Submitted by Nicholas C. Darnton (inactive) on Friday, 1/22/2010, at 8:54 AM

Instructor

Professor Nicholas Darnton
Office: Merrill 118
Office hours: Monday 2:00-3:00 and Friday 10:00-11:00 (tentative)
Phone: 542-2593
Email: ndarnton@amherst.edu

Course Times

Lectures: MWF 1-1:50 in Merrill 211.
Problem Session: I normally run a problem session for Physics 16 on Monday evenings from 8-10 in Merrill 211.  You are welcome to stop by and partake of the cookies while working on your problem set – provided the giddy, carefree attitude of the Physics 16 students does not disturb you.

Communication

Announcements, problem sets, solutions, and other course-related materials will be distributed via the course's web page.  It is your responsibility to check the site regularly for updates and changes.

Textbook

Daniel Schroeder's Introduction to Thermal Physics.  It is available at Amherst Books. 

Grading

Your course grade will place equal emphasis on problem sets, the midterms, and the final exam, with a small adjustment (at my discretion) for class citizenship.

Problem Sets

We will have approximately weekly problem sets taken from the textbook.  You may (and in fact should) work the problem sets together, provided you do not simply copy each others' solutions.

Exams

There will be two midterms and one final exam.  The exams will not be open book, but you may bring 2n sides of notes, formulas, constants, worked examples, etc. to the nth exam, so memorization of formulas is not necessary nor particularly encouraged.  I curve exams, but not with a predetermined median grade, so you will not be competing against each other. 

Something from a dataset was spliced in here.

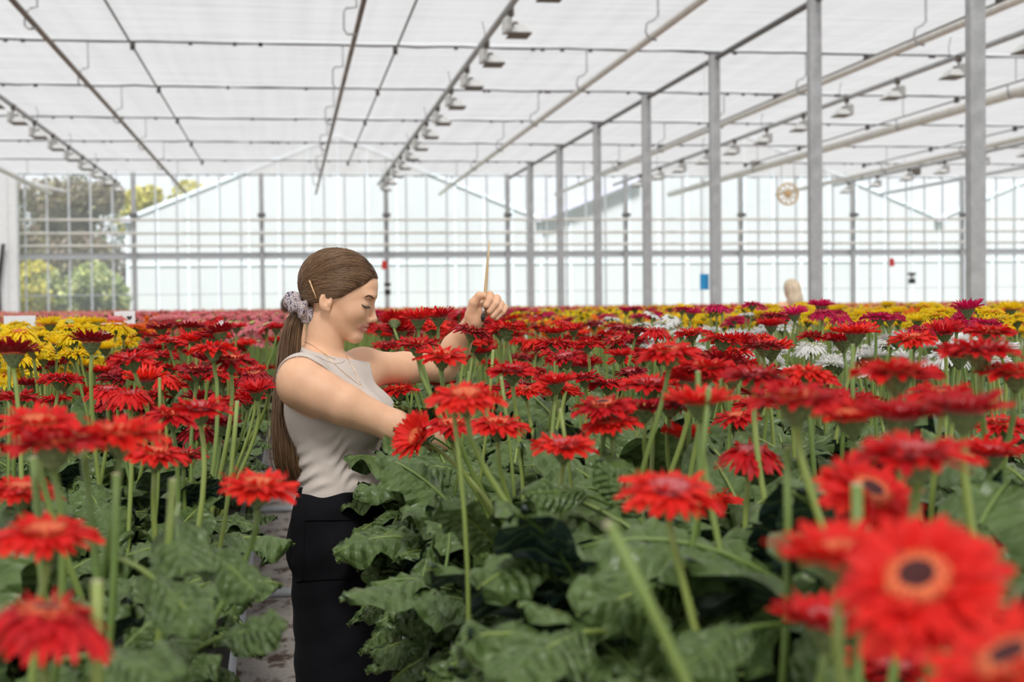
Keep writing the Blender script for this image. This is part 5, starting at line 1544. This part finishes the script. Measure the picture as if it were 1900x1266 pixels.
TANK = cloth('ribbed_cotton', (0.64, 0.56, 0.50), 0.85, 170, 0.05, 0.2)
tank = obj('tank_top', mesh_tri('tank_top', Vt, Ft, [TANK], smooth=True), woman); tank['label'] = 'ribbed beige tank top with gathered waist'
bvh_tank = BVHTree.FromPolygons([tuple(v) for v in Vt], [tuple(f) for f in Ft])

def tank_line(name, pl, r):
    pts_ = []
    for (x0, y0_), (x1, y1_) in zip(pl[:-1], pl[1:]):
        for q in range(4): pts_.append(surf(x0 + (x1 - x0) * q / 4, y0_ + (y1_ - y0_) * q / 4, 0.0003, bvh_tank))
    MB().tube(pts_, r, 6).build(name, TANK, tank, smooth=True)
tank_line('neck_band', [(559, 652), (575, 657), (592, 664), (608, 671), (622, 675), (634, 673), (641, 668)], 0.0016)
tank_line('armhole_band', [(548, 661), (566, 668), (584, 677), (602, 687), (618, 697)], 0.0018)

# trousers, apron
def lower(f, g):
    f.ell(wl(637, 945, 0), np.array((76, 104, 60)) * S_ + g, 0.04, TAX)
    f.ell(wl(638, 985, 0), np.array((86, 112, 80)) * S_ + g, 0.05, TAX)
    f.ell(wl(607, 1025, -25), np.array((68, 84, 66)) * S_ + g, 0.05, TAX)
    for s, x in ((-1, 628), (1, 664)):
        f.chain([wl(x, 1040, 52 * s), wl(x + 4, 1330, 50 * s)], [66 * S_ + g, 50 * S_ + g], 0.03)
        a = wl(x + 4, 1330, 50 * s); b = a.copy(); b[2] = 0.08
        f.cone(a, b, 50 * S_ + g, 46 * S_ + g, 0.03)
fl_ = Field(axis(float(wl(510, 900)[0]), float(wl(790, 900)[0]), [(-9, 9)], None, 0.006, 0.006), axis(-0.26, 0.26, [(-9, 9)], None, 0.006, 0.006), axis(0.03, float(wl(600, 890)[2]), [(-9, 9)], None, 0.008, 0.008))
lower(fl_, 0.0)
gx, gy, gz = fl_.grid(); pyl = 600 - (gz - float(wl(630, 600)[2])) / S_
cut(fl_, (905 - pyl) * S_)
cut(fl_, 0.07 - gz)
Vq, Fq = fl_.polygonise()
BLACK = cloth('black_cotton', (0.004, 0.004, 0.005), 0.85, None, 0.2, 0.2)
APRON = cloth('charcoal_twill', (0.006, 0.006, 0.008), 0.8, None, 0.25, 0.3)
tro = obj('trousers', mesh_tri('trousers', Vq, Fq, [BLACK], smooth=True), woman)
fa = Field(axis(float(wl(510, 900)[0]), float(wl(800, 900)[0]), [(-9, 9)], None, 0.0045, 0.0045), axis(-0.28, 0.28, [(-9, 9)], None, 0.0045, 0.0045), axis(0.40, float(wl(600, 885)[2]), [(-9, 9)], None, 0.005, 0.005))
fa.ell(wl(636, 938, 0), np.array((85, 112, 66)) * S_, 0.02, TAX)
fa.ell(wl(641, 990, 0), np.array((92, 117, 92)) * S_, 0.05, TAX)
for s in (-1, 1):
    fa.cone(wl(640 + 14 * s, 1040, 46 * s), wl(640 + 14 * s, 1420, 46 * s), 84 * S_, 70 * S_, 0.05)
fa.cone(wl(662, 1000, 0), wl(660, 1420, -10), 96 * S_, 70 * S_, 0.05)
gx, gy, gz = fa.grid(); pxl = 630 + gx / S_; pyl = 600 - (gz - float(wl(630, 600)[2])) / S_
fa.f += (0.0018 * np.sin(pyl * 0.10 + pxl * 0.055 + gy * 20) + 0.0012 * np.sin(pyl * 0.05 - pxl * 0.09 + gy * 11)).astype(np.float32)
outer = fa.f.copy()
cut(fa, -(outer + 0.011))                                                                   # a shell, open behind
cut(fa, (903 - pyl - 0.06 * (pxl - 600)) * S_)
cut(fa, -(gx * TF[0] + gy * TF[1]) * 1.0 - 0.066 + 0.0 * gz)
Va, Fa = fa.polygonise()
apron = obj('apron', mesh_tri('apron', Va, Fa, [APRON], smooth=True), woman); apron['label'] = 'long charcoal black work apron'
bvh_ap = BVHTree.FromPolygons([tuple(v) for v in Va], [tuple(f) for f in Fa])
def on_apron(px, py, lift=0.002): return surf(px, py, lift, bvh_ap)
MB().tube([on_apron(x, 966 - 0.012 * (x - 565) ) for x in range(566, 700, 8)], 0.0022, 5).build('pocket_hem', BLACK, apron, smooth=True)
MB().tube([on_apron(x, 1078 - 0.05 * (x - 552)) for x in range(552, 700, 8)], 0.0018, 5).build('pocket_seam', BLACK, apron, smooth=True)
MB().tube([on_apron(566 - 0.02 * (y - 966) , y) for y in range(966, 1082, 8)], 0.0018, 5).build('pocket_edge', BLACK, apron, smooth=True)
bk = MB().box((-0.022, -0.006, -0.014), (0.022, 0.006, 0.014))
bk.box((-0.026, -0.004, -0.018), (-0.018, 0.008, 0.018)).box((0.014, -0.004, -0.018), (0.02, 0.008, 0.018))
p_ = surf(574, 908, 0.004, bvh_ap)
bk.build('buckle', M['black'], apron, loc=p_, rot=(0, math.radians(-28), math.radians(-25)))
MB().tube([wl(562, 912, -70), wl(556, 914, -20), wl(560, 912, 40)], 0.012, 6).build('waist_strap', BLACK, apron, smooth=True)
# shoes
for s, x in ((-1, 632), (1, 668)):
    c0 = wl(x, 1330, 50 * s)
    mb = MB()
    prof = []
    V_ = []; F_ = []
    n = 16; rows = [(0.0, 1.0), (0.02, 1.04), (0.035, 1.0), (0.06, 0.86), (0.085, 0.6)]
    for z, k in rows:
        for i in range(n):
            a = 2 * PI * i / n
            lx = (0.13 if math.cos(a) > 0 else 0.10) * math.cos(a) * (k if math.cos(a) > 0 else min(1, k + 0.15)); ly = 0.043 * math.sin(a) * k
            V_.append((c0[0] + 0.04 + lx, c0[1] + ly, z))
    for r_ in range(len(rows) - 1):
        for i in range(n):
            j = (i + 1) % n; F_.append((r_ * n + i, r_ * n + j, (r_ + 1) * n + j, (r_ + 1) * n + i))
    F_.append(tuple(reversed(range(n)))); F_.append(tuple((len(rows) - 1) * n + i for i in range(n)))
    obj('shoe', mesh_np('shoe', V_, F_, M['black']), woman)

# ---- hair
def hair_mat(name, stops, rough=0.42):
    ma, nt, b, out = nodes_of(name)
    ge = N(nt, 'ShaderNodeNewGeometry')
    c = ramp(nt, stops, ge.outputs['Random Per Island'])
    nt.links.new(c, b.inputs['Base Color']); b.inputs['Roughness'].default_value = rough
    b.inputs['Specular IOR Level'].default_value = 0.4
    tc = N(nt, 'ShaderNodeTexCoord'); 
    return ma
HAIR = hair_mat('brown_hair', [(0, (0.095, 0.048, 0.021)), (0.5, (0.135, 0.07, 0.032)), (0.85, (0.19, 0.105, 0.05)), (1, (0.27, 0.16, 0.08))])
HAIR_D = simple('brown_hair_base', (0.13, 0.07, 0.035), 0.5, var=0.3, scale=60)
fh = Field(axis(float(wl(540, 500)[0]), float(wl(715, 500)[0]), [(-9, 9)], None, 0.003, 0.003), axis(-0.10, 0.10, [(-9, 9)], None, 0.003, 0.003), axis(float(wl(600, 600)[2]), float(wl(600, 445)[2]), [(-9, 9)], None, 0.003, 0.003))
HE = (-4.5, 8.0, 0.0); HR = (73.5, 55.5, 66.0)
fh.ell(hp(*HE), np.array(HR) * S_, 0.0, HAX)
fh.ell(hp(-48, -10, 0), np.array((24, 34, 32)) * S_, 0.004, HAX)
gx, gy, gz = fh.grid(); pxl = 630 + gx / S_; pyl = 600 - (gz - float(wl(630, 600)[2])) / S_
HLX = [480, 566, 578, 590, 604, 622, 640, 665, 690, 702, 760]; HLY = [590, 588, 572, 557, 550, 556, 553, 538, 525, 518, 480]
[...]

Intellectual Responsibility

Problem Sets

You are strongly encouraged to collaborate on problem sets: this is by far the most efficient way to learn physics.  Though you may compare methods, check final answers and intermediate results, and troubleshoot together, your final submitted work should be yours and yours alone.  This means you will not copy each others' work, though you are not unlikely to have similar approaches to a given problems.  You may consult any other text, student, faculty member or online resource (though not  worked solutions), but please note on the problem set if you used outside resources (other than me and the textbook) extensively. 

Exams

Exams are individual work.  No collaboration or cooperation of any kind is permitted.  No resource other than the crib sheets prepared personally by you is permitted.  You may make full use of your calculator (including graphing and preprogrammed equation solving) if you find it convenient.